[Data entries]
— Begin —
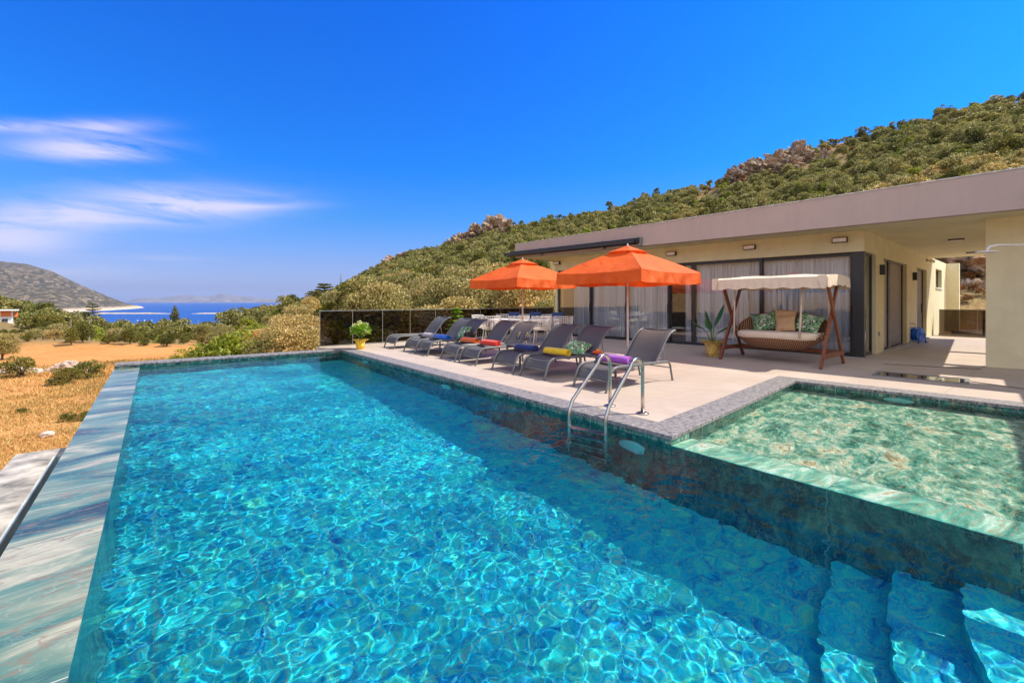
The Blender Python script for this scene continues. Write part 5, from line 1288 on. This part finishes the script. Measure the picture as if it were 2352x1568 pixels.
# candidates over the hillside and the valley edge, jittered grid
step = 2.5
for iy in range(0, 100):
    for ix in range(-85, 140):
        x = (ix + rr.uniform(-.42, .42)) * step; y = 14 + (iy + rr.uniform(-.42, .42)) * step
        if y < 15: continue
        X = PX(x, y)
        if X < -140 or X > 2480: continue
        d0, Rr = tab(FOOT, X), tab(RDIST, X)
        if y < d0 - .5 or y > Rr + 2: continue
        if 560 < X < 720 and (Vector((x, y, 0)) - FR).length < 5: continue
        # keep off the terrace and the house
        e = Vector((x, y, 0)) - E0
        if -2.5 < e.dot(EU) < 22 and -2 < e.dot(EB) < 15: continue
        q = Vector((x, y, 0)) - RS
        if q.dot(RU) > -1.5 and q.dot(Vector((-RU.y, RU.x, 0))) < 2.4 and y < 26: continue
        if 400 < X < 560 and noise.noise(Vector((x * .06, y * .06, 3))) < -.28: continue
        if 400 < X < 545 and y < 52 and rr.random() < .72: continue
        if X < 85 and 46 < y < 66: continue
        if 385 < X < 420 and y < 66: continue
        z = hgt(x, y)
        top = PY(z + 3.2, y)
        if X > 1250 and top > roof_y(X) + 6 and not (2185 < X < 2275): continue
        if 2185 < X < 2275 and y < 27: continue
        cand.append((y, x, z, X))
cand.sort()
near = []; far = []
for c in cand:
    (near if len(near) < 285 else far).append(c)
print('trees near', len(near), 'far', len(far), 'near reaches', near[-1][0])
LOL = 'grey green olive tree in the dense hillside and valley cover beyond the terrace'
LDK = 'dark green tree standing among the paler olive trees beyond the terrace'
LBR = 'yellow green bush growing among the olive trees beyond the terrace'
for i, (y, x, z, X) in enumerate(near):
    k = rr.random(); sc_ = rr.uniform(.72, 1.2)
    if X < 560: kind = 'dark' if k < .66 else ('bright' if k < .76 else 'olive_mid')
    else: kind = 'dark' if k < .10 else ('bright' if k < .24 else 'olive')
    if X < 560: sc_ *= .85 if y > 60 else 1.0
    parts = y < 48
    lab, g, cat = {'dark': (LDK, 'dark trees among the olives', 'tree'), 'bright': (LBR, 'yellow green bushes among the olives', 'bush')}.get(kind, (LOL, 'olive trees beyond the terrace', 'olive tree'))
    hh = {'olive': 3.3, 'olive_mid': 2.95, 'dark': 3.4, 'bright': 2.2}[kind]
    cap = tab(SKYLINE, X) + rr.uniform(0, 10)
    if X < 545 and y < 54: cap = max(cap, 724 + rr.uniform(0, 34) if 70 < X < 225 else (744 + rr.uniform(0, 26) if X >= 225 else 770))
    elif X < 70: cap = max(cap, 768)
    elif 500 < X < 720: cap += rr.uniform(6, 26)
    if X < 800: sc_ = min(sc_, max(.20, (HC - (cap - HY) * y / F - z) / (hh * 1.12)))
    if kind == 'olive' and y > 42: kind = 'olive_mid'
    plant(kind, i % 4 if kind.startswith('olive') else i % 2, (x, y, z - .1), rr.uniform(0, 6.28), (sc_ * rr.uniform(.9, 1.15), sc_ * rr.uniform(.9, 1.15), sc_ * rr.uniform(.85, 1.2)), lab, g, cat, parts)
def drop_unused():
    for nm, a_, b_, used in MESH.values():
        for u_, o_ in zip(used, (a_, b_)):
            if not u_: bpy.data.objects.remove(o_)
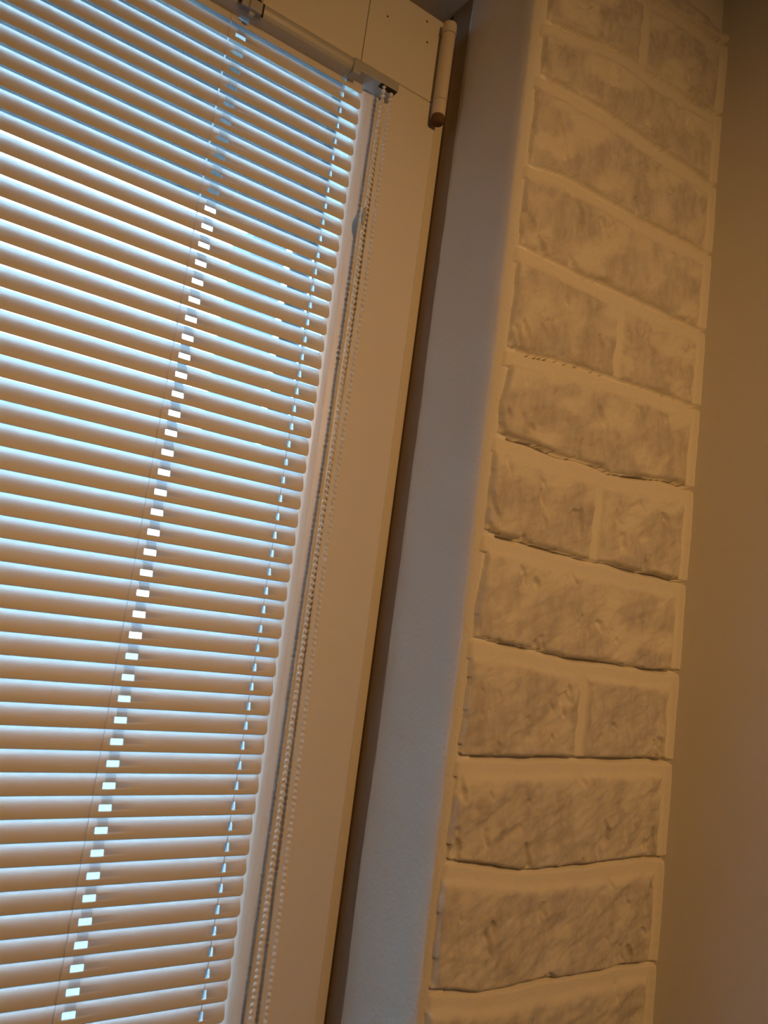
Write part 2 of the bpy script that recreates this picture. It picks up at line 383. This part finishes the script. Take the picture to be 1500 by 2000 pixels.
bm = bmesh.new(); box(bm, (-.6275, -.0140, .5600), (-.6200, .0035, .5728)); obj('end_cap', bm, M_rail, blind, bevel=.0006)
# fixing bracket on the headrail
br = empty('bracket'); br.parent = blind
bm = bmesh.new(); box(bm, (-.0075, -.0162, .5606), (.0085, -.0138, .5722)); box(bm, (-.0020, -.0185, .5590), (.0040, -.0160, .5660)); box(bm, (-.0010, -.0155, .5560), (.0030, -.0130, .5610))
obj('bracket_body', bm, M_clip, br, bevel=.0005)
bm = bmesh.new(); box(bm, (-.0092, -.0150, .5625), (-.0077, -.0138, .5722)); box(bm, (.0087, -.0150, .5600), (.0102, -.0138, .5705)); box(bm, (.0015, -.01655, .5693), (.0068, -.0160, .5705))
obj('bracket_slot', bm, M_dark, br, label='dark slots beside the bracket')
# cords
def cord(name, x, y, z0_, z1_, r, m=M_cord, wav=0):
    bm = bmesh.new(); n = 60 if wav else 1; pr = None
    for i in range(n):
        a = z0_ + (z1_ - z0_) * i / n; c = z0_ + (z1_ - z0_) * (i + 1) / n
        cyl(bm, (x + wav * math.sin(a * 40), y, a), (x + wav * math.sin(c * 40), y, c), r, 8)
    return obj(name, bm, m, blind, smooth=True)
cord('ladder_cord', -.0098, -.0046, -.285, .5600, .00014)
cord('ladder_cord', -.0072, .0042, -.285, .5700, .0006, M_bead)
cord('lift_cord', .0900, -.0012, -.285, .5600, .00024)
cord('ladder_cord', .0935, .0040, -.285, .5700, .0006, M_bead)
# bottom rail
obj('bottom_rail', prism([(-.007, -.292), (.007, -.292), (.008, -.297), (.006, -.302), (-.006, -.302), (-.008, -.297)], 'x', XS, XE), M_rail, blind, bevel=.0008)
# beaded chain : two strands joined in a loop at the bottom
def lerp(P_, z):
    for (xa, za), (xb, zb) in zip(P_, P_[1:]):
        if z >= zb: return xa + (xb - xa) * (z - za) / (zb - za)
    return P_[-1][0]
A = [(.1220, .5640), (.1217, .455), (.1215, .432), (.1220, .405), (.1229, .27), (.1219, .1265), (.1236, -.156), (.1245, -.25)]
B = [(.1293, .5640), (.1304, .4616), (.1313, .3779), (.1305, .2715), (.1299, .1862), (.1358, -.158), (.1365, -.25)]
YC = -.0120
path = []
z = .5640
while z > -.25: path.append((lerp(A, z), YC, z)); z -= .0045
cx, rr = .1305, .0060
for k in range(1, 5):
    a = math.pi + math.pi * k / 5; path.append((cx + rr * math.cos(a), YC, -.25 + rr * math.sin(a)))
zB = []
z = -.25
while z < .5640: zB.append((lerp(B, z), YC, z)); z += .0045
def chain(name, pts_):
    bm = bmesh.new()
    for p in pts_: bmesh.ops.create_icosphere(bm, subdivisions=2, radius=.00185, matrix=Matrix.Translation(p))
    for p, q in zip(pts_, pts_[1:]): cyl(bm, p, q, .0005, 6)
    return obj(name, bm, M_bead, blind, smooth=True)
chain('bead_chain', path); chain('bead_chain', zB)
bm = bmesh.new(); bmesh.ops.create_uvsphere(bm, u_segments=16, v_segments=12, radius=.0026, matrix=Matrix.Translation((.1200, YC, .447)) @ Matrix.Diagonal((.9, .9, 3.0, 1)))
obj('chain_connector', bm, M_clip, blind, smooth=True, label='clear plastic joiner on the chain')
— End —
● **What you have to do**:
Without the pictures, reproduce every line of the records above exactly.

● **Solution to this exercise**:
The Blender Python script for this scene continues. Write part 5, from line 1288 on. This part finishes the script. Measure the picture as if it were 2352x1568 pixels.
# candidates over the hillside and the valley edge, jittered grid
step = 2.5
for iy in range(0, 100):
    for ix in range(-85, 140):
        x = (ix + rr.uniform(-.42, .42)) * step; y = 14 + (iy + rr.uniform(-.42, .42)) * step
        if y < 15: continue
        X = PX(x, y)
        if X < -140 or X > 2480: continue
        d0, Rr = tab(FOOT, X), tab(RDIST, X)
        if y < d0 - .5 or y > Rr + 2: continue
        if 560 < X < 720 and (Vector((x, y, 0)) - FR).length < 5: continue
        # keep off the terrace and the house
        e = Vector((x, y, 0)) - E0
        if -2.5 < e.dot(EU) < 22 and -2 < e.dot(EB) < 15: continue
        q = Vector((x, y, 0)) - RS
        if q.dot(RU) > -1.5 and q.dot(Vector((-RU.y, RU.x, 0))) < 2.4 and y < 26: continue
        if 400 < X < 560 and noise.noise(Vector((x * .06, y * .06, 3))) < -.28: continue
        if 400 < X < 545 and y < 52 and rr.random() < .72: continue
        if X < 85 and 46 < y < 66: continue
        if 385 < X < 420 and y < 66: continue
        z = hgt(x, y)
        top = PY(z + 3.2, y)
        if X > 1250 and top > roof_y(X) + 6 and not (2185 < X < 2275): continue
        if 2185 < X < 2275 and y < 27: continue
        cand.append((y, x, z, X))
cand.sort()
near = []; far = []
for c in cand:
    (near if len(near) < 285 else far).append(c)
print('trees near', len(near), 'far', len(far), 'near reaches', near[-1][0])
LOL = 'grey green olive tree in the dense hillside and valley cover beyond the terrace'
LDK = 'dark green tree standing among the paler olive trees beyond the terrace'
LBR = 'yellow green bush growing among the olive trees beyond the terrace'
for i, (y, x, z, X) in enumerate(near):
    k = rr.random(); sc_ = rr.uniform(.72, 1.2)
    if X < 560: kind = 'dark' if k < .66 else ('bright' if k < .76 else 'olive_mid')
    else: kind = 'dark' if k < .10 else ('bright' if k < .24 else 'olive')
    if X < 560: sc_ *= .85 if y > 60 else 1.0
    parts = y < 48
    lab, g, cat = {'dark': (LDK, 'dark trees among the olives', 'tree'), 'bright': (LBR, 'yellow green bushes among the olives', 'bush')}.get(kind, (LOL, 'olive trees beyond the terrace', 'olive tree'))
    hh = {'olive': 3.3, 'olive_mid': 2.95, 'dark': 3.4, 'bright': 2.2}[kind]
    cap = tab(SKYLINE, X) + rr.uniform(0, 10)
    if X < 545 and y < 54: cap = max(cap, 724 + rr.uniform(0, 34) if 70 < X < 225 else (744 + rr.uniform(0, 26) if X >= 225 else 770))
    elif X < 70: cap = max(cap, 768)
    elif 500 < X < 720: cap += rr.uniform(6, 26)
    if X < 800: sc_ = min(sc_, max(.20, (HC - (cap - HY) * y / F - z) / (hh * 1.12)))
    if kind == 'olive' and y > 42: kind = 'olive_mid'
    plant(kind, i % 4 if kind.startswith('olive') else i % 2, (x, y, z - .1), rr.uniform(0, 6.28), (sc_ * rr.uniform(.9, 1.15), sc_ * rr.uniform(.9, 1.15), sc_ * rr.uniform(.85, 1.2)), lab, g, cat, parts)
def drop_unused():
    for nm, a_, b_, used in MESH.values():
        for u_, o_ in zip(used, (a_, b_)):
            if not u_: bpy.data.objects.remove(o_)
Write part 2 of the bpy script that recreates this picture. It picks up at line 383. This part finishes the script. Take the picture to be 1500 by 2000 pixels.
bm = bmesh.new(); box(bm, (-.6275, -.0140, .5600), (-.6200, .0035, .5728)); obj('end_cap', bm, M_rail, blind, bevel=.0006)
# fixing bracket on the headrail
br = empty('bracket'); br.parent = blind
bm = bmesh.new(); box(bm, (-.0075, -.0162, .5606), (.0085, -.0138, .5722)); box(bm, (-.0020, -.0185, .5590), (.0040, -.0160, .5660)); box(bm, (-.0010, -.0155, .5560), (.0030, -.0130, .5610))
obj('bracket_body', bm, M_clip, br, bevel=.0005)
bm = bmesh.new(); box(bm, (-.0092, -.0150, .5625), (-.0077, -.0138, .5722)); box(bm, (.0087, -.0150, .5600), (.0102, -.0138, .5705)); box(bm, (.0015, -.01655, .5693), (.0068, -.0160, .5705))
obj('bracket_slot', bm, M_dark, br, label='dark slots beside the bracket')
# cords
def cord(name, x, y, z0_, z1_, r, m=M_cord, wav=0):
    bm = bmesh.new(); n = 60 if wav else 1; pr = None
    for i in range(n):
        a = z0_ + (z1_ - z0_) * i / n; c = z0_ + (z1_ - z0_) * (i + 1) / n
        cyl(bm, (x + wav * math.sin(a * 40), y, a), (x + wav * math.sin(c * 40), y, c), r, 8)
    return obj(name, bm, m, blind, smooth=True)
cord('ladder_cord', -.0098, -.0046, -.285, .5600, .00014)
cord('ladder_cord', -.0072, .0042, -.285, .5700, .0006, M_bead)
cord('lift_cord', .0900, -.0012, -.285, .5600, .00024)
cord('ladder_cord', .0935, .0040, -.285, .5700, .0006, M_bead)
# bottom rail
obj('bottom_rail', prism([(-.007, -.292), (.007, -.292), (.008, -.297), (.006, -.302), (-.006, -.302), (-.008, -.297)], 'x', XS, XE), M_rail, blind, bevel=.0008)
# beaded chain : two strands joined in a loop at the bottom
def lerp(P_, z):
    for (xa, za), (xb, zb) in zip(P_, P_[1:]):
        if z >= zb: return xa + (xb - xa) * (z - za) / (zb - za)
    return P_[-1][0]
A = [(.1220, .5640), (.1217, .455), (.1215, .432), (.1220, .405), (.1229, .27), (.1219, .1265), (.1236, -.156), (.1245, -.25)]
B = [(.1293, .5640), (.1304, .4616), (.1313, .3779), (.1305, .2715), (.1299, .1862), (.1358, -.158), (.1365, -.25)]
YC = -.0120
path = []
z = .5640
while z > -.25: path.append((lerp(A, z), YC, z)); z -= .0045
cx, rr = .1305, .0060
for k in range(1, 5):
    a = math.pi + math.pi * k / 5; path.append((cx + rr * math.cos(a), YC, -.25 + rr * math.sin(a)))
zB = []
z = -.25
while z < .5640: zB.append((lerp(B, z), YC, z)); z += .0045
def chain(name, pts_):
    bm = bmesh.new()
    for p in pts_: bmesh.ops.create_icosphere(bm, subdivisions=2, radius=.00185, matrix=Matrix.Translation(p))
    for p, q in zip(pts_, pts_[1:]): cyl(bm, p, q, .0005, 6)
    return obj(name, bm, M_bead, blind, smooth=True)
chain('bead_chain', path); chain('bead_chain', zB)
bm = bmesh.new(); bmesh.ops.create_uvsphere(bm, u_segments=16, v_segments=12, radius=.0026, matrix=Matrix.Translation((.1200, YC, .447)) @ Matrix.Diagonal((.9, .9, 3.0, 1)))
obj('chain_connector', bm, M_clip, blind, smooth=True, label='clear plastic joiner on the chain')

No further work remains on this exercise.